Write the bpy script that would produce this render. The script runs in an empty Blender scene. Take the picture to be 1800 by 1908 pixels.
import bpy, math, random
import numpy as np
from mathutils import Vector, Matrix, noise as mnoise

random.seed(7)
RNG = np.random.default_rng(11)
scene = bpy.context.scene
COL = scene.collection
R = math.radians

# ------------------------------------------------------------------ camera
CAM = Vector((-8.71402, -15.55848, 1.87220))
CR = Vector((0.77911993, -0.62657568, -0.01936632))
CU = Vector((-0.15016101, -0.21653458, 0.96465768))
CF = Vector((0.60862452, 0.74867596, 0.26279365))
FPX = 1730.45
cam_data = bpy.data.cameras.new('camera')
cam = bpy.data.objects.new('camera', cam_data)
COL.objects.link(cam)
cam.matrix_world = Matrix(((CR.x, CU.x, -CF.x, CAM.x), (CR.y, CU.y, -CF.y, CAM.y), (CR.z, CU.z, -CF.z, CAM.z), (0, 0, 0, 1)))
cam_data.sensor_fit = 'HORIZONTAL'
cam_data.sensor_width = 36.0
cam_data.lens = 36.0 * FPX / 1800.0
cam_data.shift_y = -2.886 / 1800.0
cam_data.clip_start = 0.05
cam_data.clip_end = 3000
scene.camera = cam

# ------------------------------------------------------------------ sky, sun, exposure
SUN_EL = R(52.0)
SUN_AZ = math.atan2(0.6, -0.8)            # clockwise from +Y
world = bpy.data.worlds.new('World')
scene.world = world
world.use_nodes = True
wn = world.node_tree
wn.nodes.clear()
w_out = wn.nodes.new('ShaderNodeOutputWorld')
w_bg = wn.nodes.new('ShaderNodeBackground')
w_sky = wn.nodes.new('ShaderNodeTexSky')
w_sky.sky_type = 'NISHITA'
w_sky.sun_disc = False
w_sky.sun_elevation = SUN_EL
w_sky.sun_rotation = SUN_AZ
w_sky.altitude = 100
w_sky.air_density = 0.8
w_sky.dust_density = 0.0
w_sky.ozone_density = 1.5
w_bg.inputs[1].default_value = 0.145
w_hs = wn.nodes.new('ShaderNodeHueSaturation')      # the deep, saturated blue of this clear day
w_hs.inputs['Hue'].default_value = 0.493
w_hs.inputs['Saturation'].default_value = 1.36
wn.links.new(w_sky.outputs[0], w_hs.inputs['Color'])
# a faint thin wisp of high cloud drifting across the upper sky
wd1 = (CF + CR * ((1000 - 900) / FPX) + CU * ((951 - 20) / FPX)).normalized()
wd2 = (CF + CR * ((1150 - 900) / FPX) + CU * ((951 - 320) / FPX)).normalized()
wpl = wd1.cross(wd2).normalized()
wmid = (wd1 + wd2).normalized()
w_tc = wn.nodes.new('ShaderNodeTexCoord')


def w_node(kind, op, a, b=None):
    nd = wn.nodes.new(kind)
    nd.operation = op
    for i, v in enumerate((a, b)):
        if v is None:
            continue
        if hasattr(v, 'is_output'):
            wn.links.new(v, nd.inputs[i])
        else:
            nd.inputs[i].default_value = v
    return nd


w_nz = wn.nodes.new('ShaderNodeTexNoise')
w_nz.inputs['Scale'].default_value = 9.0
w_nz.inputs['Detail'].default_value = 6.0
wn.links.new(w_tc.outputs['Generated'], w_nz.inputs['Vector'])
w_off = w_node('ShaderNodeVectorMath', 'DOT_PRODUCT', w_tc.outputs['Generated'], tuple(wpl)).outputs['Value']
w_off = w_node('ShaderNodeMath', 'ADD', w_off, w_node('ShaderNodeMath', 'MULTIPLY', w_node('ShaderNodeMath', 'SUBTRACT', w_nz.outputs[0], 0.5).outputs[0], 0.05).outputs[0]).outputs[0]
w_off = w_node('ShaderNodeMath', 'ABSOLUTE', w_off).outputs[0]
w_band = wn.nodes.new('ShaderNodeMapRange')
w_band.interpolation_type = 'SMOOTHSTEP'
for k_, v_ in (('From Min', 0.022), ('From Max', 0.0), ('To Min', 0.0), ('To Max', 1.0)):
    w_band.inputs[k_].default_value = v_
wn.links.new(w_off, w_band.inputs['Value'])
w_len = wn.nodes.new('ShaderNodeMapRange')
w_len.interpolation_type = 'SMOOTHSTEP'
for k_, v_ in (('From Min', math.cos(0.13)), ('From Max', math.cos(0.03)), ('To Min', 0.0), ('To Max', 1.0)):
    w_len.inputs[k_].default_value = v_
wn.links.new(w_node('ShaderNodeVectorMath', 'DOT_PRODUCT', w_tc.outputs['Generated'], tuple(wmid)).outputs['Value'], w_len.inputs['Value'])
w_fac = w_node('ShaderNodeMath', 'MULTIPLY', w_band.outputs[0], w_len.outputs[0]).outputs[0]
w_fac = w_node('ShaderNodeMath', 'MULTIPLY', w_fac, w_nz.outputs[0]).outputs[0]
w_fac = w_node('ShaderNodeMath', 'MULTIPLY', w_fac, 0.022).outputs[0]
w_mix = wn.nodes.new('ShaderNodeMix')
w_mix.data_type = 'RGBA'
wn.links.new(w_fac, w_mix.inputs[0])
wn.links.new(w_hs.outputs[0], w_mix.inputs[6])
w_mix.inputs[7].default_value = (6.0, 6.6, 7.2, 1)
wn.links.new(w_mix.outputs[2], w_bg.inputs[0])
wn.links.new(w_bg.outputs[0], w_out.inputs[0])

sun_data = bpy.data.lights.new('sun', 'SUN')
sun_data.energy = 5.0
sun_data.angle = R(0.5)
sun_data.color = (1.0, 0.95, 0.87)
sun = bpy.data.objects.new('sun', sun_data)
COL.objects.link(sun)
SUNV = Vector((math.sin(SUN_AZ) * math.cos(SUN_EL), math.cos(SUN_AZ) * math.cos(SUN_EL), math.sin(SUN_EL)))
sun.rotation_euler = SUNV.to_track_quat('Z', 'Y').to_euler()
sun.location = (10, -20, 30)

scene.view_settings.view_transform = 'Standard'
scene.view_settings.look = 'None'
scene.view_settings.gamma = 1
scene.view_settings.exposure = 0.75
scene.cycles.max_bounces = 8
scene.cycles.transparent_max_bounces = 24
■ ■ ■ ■
Goal.
Write out, exactly and with nothing else, the lines of the listing above from its first line through the line with "scene.camera = cam".

Finished answer.
Write the bpy script that would produce this render. The script runs in an empty Blender scene. Take the picture to be 1800 by 1908 pixels.
import bpy, math, random
import numpy as np
from mathutils import Vector, Matrix, noise as mnoise

random.seed(7)
RNG = np.random.default_rng(11)
scene = bpy.context.scene
COL = scene.collection
R = math.radians

# ------------------------------------------------------------------ camera
CAM = Vector((-8.71402, -15.55848, 1.87220))
CR = Vector((0.77911993, -0.62657568, -0.01936632))
CU = Vector((-0.15016101, -0.21653458, 0.96465768))
CF = Vector((0.60862452, 0.74867596, 0.26279365))
FPX = 1730.45
cam_data = bpy.data.cameras.new('camera')
cam = bpy.data.objects.new('camera', cam_data)
COL.objects.link(cam)
cam.matrix_world = Matrix(((CR.x, CU.x, -CF.x, CAM.x), (CR.y, CU.y, -CF.y, CAM.y), (CR.z, CU.z, -CF.z, CAM.z), (0, 0, 0, 1)))
cam_data.sensor_fit = 'HORIZONTAL'
cam_data.sensor_width = 36.0
cam_data.lens = 36.0 * FPX / 1800.0
cam_data.shift_y = -2.886 / 1800.0
cam_data.clip_start = 0.05
cam_data.clip_end = 3000
scene.camera = cam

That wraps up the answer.